Do you hear the people sing?

Palm Sunday - Passion Sunday
Year C
Luke 22:14-23:56                                                                                                               
Do you hear the people sing?

The most recognisable song from “Les Misérables” is set amidst the decay and turmoil of Paris in the 1830’s.   The song is defiant and hopeful.  It is a young person’s song.  The voice of the people will lead the way.  They can be trusted to do the right thing.  Well that’s the theory anyway.  

A number of you this Sunday will note how the long Passion Gospel from Luke is divided up amongst the several voices expressed in the story.   We all have our parts to play.  It’s fitting that ordinary human voices should be heard. 
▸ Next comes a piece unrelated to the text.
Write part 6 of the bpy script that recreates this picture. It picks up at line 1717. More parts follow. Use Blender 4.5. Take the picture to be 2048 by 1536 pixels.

Jesus has a voice in this long reading. 
Pontius Pilate and the religious authorities in Jerusalem have their voice as well -
and of course there’s that voice of the crowd or the assembly calling out in unison: Crucify him!

What is a crowd, anyway?  Like the man said in the fine print:  Your experience may vary.  

If you’re a policeman a crowd is something to be controlled.  If you’re an entertainer, you might look at the crowd in front of you as something you need to whip up or encourage to sing along with you or to laugh at your jokes.  Those of us who live in democratic societies look to crowds to cast a vote in general elections and referendums.   We delegate, to their hands, the destiny of our nations.

For most of us Passion Sunday is also Palm Sunday.  At the beginning of our service we heard the voice of Jesus’ followers crying out during the Triumphal Entry into Jerusalem that Jesus is blessed and that he is the coming Messiah.  And so we cannot avoid being smacked in the face by the change in the crowd’s tone between one Gospel and the next.  Let’s not try to score any easy points.  This is not a jab at the madness of that particular historic crowd in Jerusalem nor does the Gospel reading join us in in our disdain for a crude contemporary public whose taste in music, religion or politics we might despise.    To avoid ever accusing somebody else we are therefore asked to take our part in the readings this Sunday. 

We are the judged and not the judges.  We are the fickle crowd.

Salvation is the gift accomplished by Christ for us and freely given to us.  That’s what the Gospel accounts are at pains to show us - not in a simple statement but in the layered drama of the Passion accounts.   Any potential partners in salvation are peeled away from the story.  Pilate (and with him the greatest administrative state the world had ever known) is out for the count.  The priests and the scribes are out as well (and with them the historic religion that presumed to know God best).  The disciples, Judas - even Peter - either betray or deny Jesus.  God shoulders the burden of the cross himself.    And as for the voice of the people?

 The crowd, it would appear, is just another failed actor.